What unsustainable behavior needs to change: Well, I confess it: I used to brush my teeth during a long, hot shower. It just felt comforting and self-indulging. But it started to feel wrong- to waste so much water and energy. But wait, was it a lot? How much water and energy is needed for a shower? Does it make a big difference if I shower for 2, 5 or 10 minutes? I had no clue, because it was too abstract.
In most households the shower is the 2nd biggest energy consumer (after heating). In Germany, people spend between 8-12 minutes under a running hot shower with 40°C (104°F). That means approximately 20% of the total energy used to heat water and ~16 liters of water per minute.
In order to saving energy, we could either shower shorter or reduce the temperature of the water. The first problem here: showering is extremely habitual and the shower is also the place where your mind wanders and you forget time easily. The second problem: although reducing the temperature by 2-3°C would make a difference, guessing the temperature is as inaccurate as trying to hear the decibel of a winter car tire.
What we need is a feedback mechanism that makes the abstract energy and water consumption more concrete, more salient. Something that nudges people into shorter and colder showers.

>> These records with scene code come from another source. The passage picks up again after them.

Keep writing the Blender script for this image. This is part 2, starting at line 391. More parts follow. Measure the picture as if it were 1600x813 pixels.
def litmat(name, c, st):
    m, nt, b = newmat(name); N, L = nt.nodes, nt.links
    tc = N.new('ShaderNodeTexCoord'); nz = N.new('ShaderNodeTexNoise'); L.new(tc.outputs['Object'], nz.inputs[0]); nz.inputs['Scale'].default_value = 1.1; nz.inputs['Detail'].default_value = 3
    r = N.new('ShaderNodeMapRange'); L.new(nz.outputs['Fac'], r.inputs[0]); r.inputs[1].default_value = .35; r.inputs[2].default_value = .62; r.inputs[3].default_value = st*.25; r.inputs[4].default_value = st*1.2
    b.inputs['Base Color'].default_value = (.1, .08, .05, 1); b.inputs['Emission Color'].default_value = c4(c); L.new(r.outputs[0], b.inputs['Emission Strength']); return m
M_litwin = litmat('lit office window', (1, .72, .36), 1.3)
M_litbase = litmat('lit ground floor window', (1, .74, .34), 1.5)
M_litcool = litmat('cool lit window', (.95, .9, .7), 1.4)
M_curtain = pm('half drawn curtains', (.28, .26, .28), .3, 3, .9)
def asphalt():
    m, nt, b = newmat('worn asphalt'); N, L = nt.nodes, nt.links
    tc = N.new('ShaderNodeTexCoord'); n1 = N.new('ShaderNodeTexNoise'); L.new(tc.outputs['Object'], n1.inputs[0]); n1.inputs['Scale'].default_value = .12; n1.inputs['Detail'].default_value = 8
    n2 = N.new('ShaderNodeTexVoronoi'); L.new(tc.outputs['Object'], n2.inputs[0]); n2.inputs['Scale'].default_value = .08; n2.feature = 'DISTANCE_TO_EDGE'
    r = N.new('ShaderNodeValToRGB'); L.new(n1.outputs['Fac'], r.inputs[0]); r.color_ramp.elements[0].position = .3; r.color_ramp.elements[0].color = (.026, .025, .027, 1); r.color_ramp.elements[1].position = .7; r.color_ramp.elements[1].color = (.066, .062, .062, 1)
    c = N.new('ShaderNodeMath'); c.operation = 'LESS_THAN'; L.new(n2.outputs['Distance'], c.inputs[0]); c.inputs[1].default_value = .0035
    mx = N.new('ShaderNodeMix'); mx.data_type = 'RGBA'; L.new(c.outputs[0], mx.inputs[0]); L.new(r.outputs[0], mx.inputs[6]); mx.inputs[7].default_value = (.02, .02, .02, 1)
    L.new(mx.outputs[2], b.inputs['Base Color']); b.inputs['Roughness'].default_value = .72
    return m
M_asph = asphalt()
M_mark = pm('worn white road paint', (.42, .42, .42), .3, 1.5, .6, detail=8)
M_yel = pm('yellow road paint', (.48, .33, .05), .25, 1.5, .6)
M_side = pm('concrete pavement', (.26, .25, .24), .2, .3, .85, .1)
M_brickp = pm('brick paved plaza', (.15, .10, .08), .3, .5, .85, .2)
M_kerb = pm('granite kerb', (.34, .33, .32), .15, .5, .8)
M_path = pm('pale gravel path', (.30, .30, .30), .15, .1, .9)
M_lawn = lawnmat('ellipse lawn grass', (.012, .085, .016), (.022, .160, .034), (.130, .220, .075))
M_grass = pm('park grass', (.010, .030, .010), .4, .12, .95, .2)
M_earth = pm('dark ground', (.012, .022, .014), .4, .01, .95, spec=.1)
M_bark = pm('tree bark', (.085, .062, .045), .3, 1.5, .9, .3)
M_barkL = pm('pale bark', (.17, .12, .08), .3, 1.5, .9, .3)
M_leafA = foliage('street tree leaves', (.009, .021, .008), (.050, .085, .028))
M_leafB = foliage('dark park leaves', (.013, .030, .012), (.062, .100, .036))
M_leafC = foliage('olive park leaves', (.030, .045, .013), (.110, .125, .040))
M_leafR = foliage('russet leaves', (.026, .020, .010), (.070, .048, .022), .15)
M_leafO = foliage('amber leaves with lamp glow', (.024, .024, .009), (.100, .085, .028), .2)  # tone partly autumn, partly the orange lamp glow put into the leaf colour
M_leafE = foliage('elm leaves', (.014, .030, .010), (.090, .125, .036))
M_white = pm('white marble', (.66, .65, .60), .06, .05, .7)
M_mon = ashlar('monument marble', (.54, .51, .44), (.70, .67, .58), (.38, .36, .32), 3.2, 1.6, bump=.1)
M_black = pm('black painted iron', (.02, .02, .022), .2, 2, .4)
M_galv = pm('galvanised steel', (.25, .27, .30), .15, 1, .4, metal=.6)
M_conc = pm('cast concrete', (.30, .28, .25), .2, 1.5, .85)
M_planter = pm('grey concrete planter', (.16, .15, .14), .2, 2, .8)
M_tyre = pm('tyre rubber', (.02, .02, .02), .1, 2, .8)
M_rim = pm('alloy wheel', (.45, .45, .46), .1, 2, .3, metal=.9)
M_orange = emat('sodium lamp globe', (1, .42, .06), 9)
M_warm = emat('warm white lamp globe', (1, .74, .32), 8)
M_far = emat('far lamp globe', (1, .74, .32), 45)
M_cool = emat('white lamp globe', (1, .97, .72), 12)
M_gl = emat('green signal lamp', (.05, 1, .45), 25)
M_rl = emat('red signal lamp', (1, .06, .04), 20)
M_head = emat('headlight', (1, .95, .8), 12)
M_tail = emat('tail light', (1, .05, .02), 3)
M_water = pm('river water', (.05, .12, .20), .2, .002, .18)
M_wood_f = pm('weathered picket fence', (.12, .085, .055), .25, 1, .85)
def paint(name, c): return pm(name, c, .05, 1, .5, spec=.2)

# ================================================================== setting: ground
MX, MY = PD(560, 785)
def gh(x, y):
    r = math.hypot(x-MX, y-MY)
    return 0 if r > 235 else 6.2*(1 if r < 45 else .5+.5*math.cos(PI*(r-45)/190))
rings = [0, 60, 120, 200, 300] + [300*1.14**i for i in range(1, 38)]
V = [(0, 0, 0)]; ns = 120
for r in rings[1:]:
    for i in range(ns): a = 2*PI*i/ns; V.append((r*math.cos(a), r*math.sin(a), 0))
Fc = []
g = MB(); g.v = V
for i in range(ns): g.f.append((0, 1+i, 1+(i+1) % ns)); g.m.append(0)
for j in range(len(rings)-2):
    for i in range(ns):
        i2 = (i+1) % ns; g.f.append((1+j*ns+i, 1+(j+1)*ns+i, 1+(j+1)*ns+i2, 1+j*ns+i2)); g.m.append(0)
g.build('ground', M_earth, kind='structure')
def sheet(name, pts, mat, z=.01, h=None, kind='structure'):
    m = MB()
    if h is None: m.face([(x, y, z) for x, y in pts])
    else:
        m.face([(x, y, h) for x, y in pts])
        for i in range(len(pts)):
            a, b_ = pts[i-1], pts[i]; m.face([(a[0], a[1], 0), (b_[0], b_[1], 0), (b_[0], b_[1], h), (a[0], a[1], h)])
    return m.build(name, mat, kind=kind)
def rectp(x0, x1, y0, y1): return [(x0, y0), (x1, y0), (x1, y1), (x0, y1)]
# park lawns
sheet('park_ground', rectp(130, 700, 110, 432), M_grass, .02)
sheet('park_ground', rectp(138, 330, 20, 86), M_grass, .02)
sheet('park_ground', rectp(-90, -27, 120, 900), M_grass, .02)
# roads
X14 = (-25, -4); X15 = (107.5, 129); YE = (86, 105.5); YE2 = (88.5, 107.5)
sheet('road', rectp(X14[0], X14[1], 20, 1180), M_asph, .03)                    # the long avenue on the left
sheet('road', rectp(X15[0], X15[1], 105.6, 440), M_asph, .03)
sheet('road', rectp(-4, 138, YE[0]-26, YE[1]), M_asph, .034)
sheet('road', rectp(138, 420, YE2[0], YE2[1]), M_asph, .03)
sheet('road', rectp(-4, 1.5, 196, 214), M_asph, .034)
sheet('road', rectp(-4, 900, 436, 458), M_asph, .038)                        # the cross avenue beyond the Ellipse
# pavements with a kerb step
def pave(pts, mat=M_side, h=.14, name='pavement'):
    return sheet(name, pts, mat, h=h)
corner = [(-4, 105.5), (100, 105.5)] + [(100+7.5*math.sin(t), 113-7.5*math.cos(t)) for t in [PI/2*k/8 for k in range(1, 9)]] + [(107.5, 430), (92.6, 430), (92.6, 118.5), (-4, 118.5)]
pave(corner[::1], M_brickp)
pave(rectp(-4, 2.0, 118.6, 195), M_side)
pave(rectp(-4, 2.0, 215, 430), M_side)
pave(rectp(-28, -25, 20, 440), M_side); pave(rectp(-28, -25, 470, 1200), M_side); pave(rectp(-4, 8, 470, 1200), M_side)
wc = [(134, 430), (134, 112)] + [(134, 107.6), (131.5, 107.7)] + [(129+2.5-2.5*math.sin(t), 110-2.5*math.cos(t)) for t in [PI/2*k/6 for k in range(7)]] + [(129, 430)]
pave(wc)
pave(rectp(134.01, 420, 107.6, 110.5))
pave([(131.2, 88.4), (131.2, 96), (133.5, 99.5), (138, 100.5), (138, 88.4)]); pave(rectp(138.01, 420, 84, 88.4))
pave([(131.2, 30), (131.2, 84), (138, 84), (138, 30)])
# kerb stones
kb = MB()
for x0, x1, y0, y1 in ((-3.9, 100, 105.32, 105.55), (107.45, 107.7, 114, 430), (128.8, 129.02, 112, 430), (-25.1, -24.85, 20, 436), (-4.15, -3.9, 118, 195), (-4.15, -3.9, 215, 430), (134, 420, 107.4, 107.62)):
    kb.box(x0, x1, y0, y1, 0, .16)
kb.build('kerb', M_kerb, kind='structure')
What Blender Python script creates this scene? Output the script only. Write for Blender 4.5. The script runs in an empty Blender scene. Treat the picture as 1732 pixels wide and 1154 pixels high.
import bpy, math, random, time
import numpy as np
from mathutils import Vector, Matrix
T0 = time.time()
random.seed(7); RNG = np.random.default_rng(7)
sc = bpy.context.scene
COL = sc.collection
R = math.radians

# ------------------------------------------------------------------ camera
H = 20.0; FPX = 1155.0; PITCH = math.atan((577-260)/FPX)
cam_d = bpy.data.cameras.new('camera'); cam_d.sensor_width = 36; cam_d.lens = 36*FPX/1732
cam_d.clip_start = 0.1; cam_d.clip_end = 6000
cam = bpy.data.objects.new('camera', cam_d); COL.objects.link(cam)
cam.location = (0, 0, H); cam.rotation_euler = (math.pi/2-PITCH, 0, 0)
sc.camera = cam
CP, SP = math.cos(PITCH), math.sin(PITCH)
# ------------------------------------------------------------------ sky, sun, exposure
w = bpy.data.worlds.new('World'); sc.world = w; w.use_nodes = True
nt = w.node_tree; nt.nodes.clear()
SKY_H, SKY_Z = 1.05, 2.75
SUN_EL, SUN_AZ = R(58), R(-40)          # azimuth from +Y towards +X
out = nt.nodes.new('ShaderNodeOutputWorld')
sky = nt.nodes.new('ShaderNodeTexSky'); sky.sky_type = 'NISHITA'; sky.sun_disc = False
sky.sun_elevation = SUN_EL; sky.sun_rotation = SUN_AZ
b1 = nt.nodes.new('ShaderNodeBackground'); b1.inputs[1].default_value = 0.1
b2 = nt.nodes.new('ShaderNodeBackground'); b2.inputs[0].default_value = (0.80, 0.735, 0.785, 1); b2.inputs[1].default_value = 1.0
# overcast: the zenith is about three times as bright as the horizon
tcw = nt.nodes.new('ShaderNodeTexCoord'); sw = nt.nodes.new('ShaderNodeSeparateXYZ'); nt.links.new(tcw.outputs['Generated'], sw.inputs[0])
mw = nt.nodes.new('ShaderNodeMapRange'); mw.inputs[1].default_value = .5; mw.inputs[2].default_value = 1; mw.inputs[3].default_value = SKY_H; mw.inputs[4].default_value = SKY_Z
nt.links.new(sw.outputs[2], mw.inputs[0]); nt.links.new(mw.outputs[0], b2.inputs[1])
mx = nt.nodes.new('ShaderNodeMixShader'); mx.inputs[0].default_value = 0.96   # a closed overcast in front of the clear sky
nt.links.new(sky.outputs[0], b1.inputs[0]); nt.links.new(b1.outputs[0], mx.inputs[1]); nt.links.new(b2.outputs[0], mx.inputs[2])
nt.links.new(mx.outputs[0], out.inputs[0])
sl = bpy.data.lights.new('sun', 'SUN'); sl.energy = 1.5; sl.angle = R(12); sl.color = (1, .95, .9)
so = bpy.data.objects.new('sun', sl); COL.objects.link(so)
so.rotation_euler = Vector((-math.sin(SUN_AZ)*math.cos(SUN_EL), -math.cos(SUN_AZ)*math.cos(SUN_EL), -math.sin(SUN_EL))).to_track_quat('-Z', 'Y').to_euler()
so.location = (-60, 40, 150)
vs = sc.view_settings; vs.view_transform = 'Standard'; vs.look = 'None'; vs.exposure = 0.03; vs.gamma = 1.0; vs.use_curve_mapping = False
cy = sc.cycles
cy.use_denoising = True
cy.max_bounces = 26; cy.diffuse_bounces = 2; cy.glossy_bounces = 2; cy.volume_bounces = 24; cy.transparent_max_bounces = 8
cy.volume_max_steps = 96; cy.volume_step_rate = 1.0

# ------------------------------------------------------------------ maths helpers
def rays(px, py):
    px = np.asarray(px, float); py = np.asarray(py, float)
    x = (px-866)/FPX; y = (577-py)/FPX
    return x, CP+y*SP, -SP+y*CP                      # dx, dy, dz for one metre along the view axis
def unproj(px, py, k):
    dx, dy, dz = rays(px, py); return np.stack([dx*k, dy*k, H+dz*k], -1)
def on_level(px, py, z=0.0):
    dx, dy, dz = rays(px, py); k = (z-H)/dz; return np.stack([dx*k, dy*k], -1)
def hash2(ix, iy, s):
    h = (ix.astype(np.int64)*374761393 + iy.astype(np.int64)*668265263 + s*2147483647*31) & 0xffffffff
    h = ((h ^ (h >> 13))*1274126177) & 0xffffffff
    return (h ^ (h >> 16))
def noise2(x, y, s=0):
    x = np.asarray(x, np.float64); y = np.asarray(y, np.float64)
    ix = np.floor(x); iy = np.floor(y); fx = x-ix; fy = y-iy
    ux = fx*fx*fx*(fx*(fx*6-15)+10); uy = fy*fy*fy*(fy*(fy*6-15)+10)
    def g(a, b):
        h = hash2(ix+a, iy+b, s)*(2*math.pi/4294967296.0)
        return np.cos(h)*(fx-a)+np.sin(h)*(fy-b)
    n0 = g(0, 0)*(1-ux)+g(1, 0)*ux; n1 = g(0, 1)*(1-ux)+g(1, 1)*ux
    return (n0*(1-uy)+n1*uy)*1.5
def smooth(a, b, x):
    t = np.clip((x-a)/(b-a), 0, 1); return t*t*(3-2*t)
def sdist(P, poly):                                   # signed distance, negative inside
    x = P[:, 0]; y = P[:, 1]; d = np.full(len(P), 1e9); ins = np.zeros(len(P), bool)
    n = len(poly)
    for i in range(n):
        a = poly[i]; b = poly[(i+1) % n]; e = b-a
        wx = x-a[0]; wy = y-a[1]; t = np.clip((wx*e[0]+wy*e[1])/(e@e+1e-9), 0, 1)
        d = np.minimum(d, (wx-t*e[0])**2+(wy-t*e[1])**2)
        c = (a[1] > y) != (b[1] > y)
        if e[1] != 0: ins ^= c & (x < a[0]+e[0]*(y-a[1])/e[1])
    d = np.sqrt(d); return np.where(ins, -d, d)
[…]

The Green Nudge: Swiss company Amphiro came up with a digitally enabled behavioural intervention: a smart shower meter that provides real-time feedback of your energy and water consumption during the shower.
Researchers from the ETH Zürich and the University of Bamberg conducted a natural field experiment with an uninformed sample of guests at 6 Swiss hotels (265 rooms, N = 19,596 observations).
The rooms were equipped with smart shower meters in their hotel rooms. The devices measured the energy and water consumption of every shower taken, and displayed feedback on each ongoing shower in real time.
Information that was shown on the display:
- total water consumption in liters,
- total energy use in kWh,
- a dynamic rating of the current energy-efficiency class (A–G) and
- a four-stage animation of a polar bear standing on a gradually melting ice floe
The result: a large and significant energy-conservation effect of 11.4% or 0.215 kWh per shower (vs control group that was shown only temperature).
While this does not fully translate to household settings, it demonstrates that feedback can be an impactful nudge to preserve resources like energy and water. Especially when you scale this up for a larger group.